As a reporter, I was at the Jos Township Stadium on that fateful day. Ekwueme’s supporters were not prepared to take prisoners. To them, their candidate had been unconscionably robbed and nothing short of a repudiation of the fraud would assuage them. Ekwueme was on a moral high ground backed by the party’s constitution, and could cause enough havoc not only to the PDP but the entire transition process.

He chose not to. Instead, he sacrificed his political ambition on the altar of national democratic renaissance.

Why?

He ripostes! “It could have given the military the chance to prolong their stay which would defeat all the efforts we made and the risk we took to place our lives on the line during Abacha regime. My own personal ambition was not worth putting Nigeria at risk and that was why I embraced Obasanjo and went on to campaign for him. Few days after, fundraising was done at the Congress Hall and I chaired that fund-raising ceremony.”

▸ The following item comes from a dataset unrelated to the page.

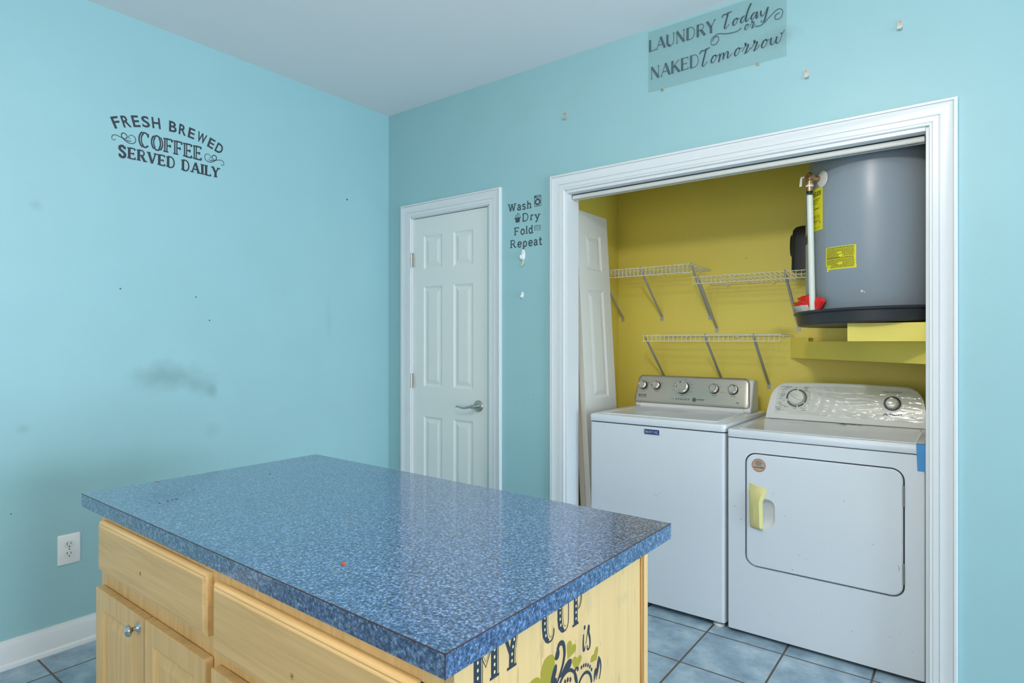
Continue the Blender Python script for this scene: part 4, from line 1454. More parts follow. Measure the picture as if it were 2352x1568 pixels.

A self-seeking and egoistic Obasanjo and, indeed, majority of Nigerian politicians wouldn’t have done that, not even for the country’s sake. Yet, despite Ekwueme’s selflessness, Obasanjo maladroitly destroyed the PDP, humiliated its founding fathers, including Ekwueme, chased some into political oblivion, and in the process put the country’s fledgling democracy in jeopardy. But Ekwueme remained steadfast, a faithful member of the party till the end. That is a strength of character that is scarce in this clime.

But that was not the first time the military would jeopardize Ekwueme’s political trajectory. Umaru Dikko, second republic minister of transportation, alleged in a 1987 press conference in London that the December 31, 1983 military putsch led by General Muhammadu Buhari was executed to prevent Ekwueme from taking over from President Shehu Shagari in 1987.

Despite all these, Ekwueme remained committed to the Nigerian project till the end. He never haboured any animosity towards those who serially betrayed him.

As the foremost architect finally goes home, many questions concentrate my mind. The “what ifs” are legion. Unfortunately, there will be no concrete answers, only conjectures. That is the reality of the finality of death. But, ask, we must for the sake of Nigeria, because there are still some Ekwuemes out there waiting to be cheated out of the country’s leadership by the same tendencies that have left us in the political Golgotha for years.

What if the Buhari-led junta didn’t truncate the second republic with the possibility of an Ekwueme presidency in 1987?

What if Ekwueme, rather than Obasanjo, had emerged PDP’s presidential candidate in 1998 and Nigeria’s president in 1999? What would have been the state of Nigeria’s democracy today? What difference would Ekwueme’s democratic instincts have made?

The military tribunal set up by Buhari to try alleged corrupt politicians exonerated the former vice president with a verdict that “Dr. Ekwueme left office poorer than he was when he entered it and to ask more from him was to set a standard which even saints could not meet.”

What if such a proven man of integrity rather than the pretentious anti-corruption horde who use the cliché to further their nefarious political interests, had been elected president in 1999?

What if Ekwueme, a thorough-bred democrat, had ushered Nigeria into the fourth republic rather than the self-proclaimed democracy converts, whose despotic instincts, nevertheless, are on full parade?

What if Ekwueme, a man without any streak of malice, was not shunted out of the presidency in 1999, thus allowing men reputed for their elephantine appetite for meanness, who will never forget or forgive, to hold sway?

Like I said earlier, there will be no definitive answers to these what ifs because the Iroko has fallen. But as 2019 beckons, they may be useful questions. There are still some Ekwuemes around. Should we continue to sacrifice their offer of service on the altar of our political mendacity?

Goodnight Ide Oko>! May your sacrifice of love, service and dedication to Nigeria never be in vain.